Casino Countdown: Imminent Opening Reveals Possible Weaknesses

At the Council meeting on March 25, members expressed the concern that the City had not done enough to prepare for the inundation of motor vehicles about to descend on Everett. At Monday’s Council meeting, members proposed two new areas of potential weakness that could be exacerbated by the Encore Casino, slated to open on June 23.

•Bridge Closing Traffic

One concern was the potential for increased bridge closings due to a spike in waterway usage under the Alford Bridge.

Councillors Michael Marchese, Wayne Matewsky, John McKinnon and Stephen Simonelli invited Police Chief Steven Mazzie and Fire Chief (and default Harbor Master) Anthony Carli to speak to any “plans for the expected increase in vessels visiting the Encore Resort.”

“Historically that bridge is lifted when [boats go] under it,” said Councilor Matewsky  “I know that the Encore people have developed some kind of taxi boats to go under the bridge.”

“But what about the boats that cannot clear that bridge today?” he continued. “One boat will tie up traffic for 10 or 20 minutes.”

As with the parking situation, Mazzie said the management of waterway usage was “in the planning stages.”

He added that there would be “strict guidelines” and that, while they did anticipate a spike in use initially, the rush should eventually dissipate.

Councillor Matewsky disagreed.

“I believe this will be a problem, I really do,” he said. “I can see this really getting out of hand with the traffic backing up.”

Mazzie said that water vessels were subjected to maritime law and as such his department couldn’t do much to regulate boats using the bridge.

“The waterways will be fully open,” he said.

Carli added that if 10 boats were to approach the bridge at once, they would be “stacked.”

Councillors are currently consulting with the Boston Harbormaster as well as engineers on how they can improve traffic flow at the site. They voted to revisit the issue at the first Council meeting in May and hope that the City will have more concrete strategies to report at that time.


The other concern raised on Monday night was how the City could address its already overwhelming panhandling situation. Councillor Marchese wants to crack down on the behavior ahead of the casino opening.

Currently, panhandling is legal in Everett, but Councillor Marchese would like to change that.

“I see it at every traffic stop, someone’s knocking on the window,” said Councillor Marchese. “They’re around Walgreens. I see it all day long, people being harassed.”

Other Councillors attested to the growing problem of panhandling in Everett.

“I don’t think I’ve been in 7-11 without someone asking me for change,” said Councillor Matewsky. “It’s intimidating.”
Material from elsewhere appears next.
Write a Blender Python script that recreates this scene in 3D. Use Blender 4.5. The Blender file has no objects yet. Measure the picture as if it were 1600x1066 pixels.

“A local breakfast place told me that they’ve had a large number of panhandlers,” said Councillor Michael McLaughlin. “It’s become a nuisance to business owners.”

Councillor Wayne Matewsky said he feared that panhandling would only increase when tourists flock to the area to use the casino. He cited as precedent Springfield’s MGM Casino, which he described as “swarming” with panhandlers.

“[They’re] all over the place, impersonating veterans and [disabled] people,” he said. “People find it very intimidating.”

Police Chief Mazzie was invited to speak on the matter along with the Assistant City Solicitor Keith Slattery.

While admitting it was a nuisance, Mazzie said there wasn’t much that could be done, since panhandling is protected as free speech under the First Amendment.

“Saying, ‘Do you have a buck?’ is not illegal,” he said. “If they’re not touching or hurting someone, there’s not a whole bunch we can do.”

Some possible alternative courses of action raised by councilors were increased police presence at popular panhandling sites, the creation of “No Solicitation” zones, the involvement of state senators and state representatives, and intervention by the Massachusetts Gaming Commission.

Councillor Marchese also proposed that law enforcement begin doing “background checks” on those who are seen panhandling to establish whether or not they are known to law enforcement.

“We don’t know who half these people are,” he said. “We had a recent stabbing. The last thing we need is something happening to someone coming to our casino.”

Mazzie conceded that there might be an increase in panhandling due to the casino, but assured councillors that his department was “familiar with most of the people on the streets that would engage in panhandling.”

“It’s a small group of people,” he said.

But Councillor Matewsky doubled down on his concern.

“This is going to be a whole new ballgame,” he said. “We only have a few months to go. We have to be prepared.”

The councilors did not raise the idea of a proposal that would make it illegal to donate to panhandlers as other cities have done, which would address the problem on the supply side.

Scout groups, athletic teams and other groups soliciting money for worthy causes do not fall under the category of panhandler and are required to get a permit from the city. You do not currently need a permit to panhandle.

The City Council meets the second and fourth Monday of every month.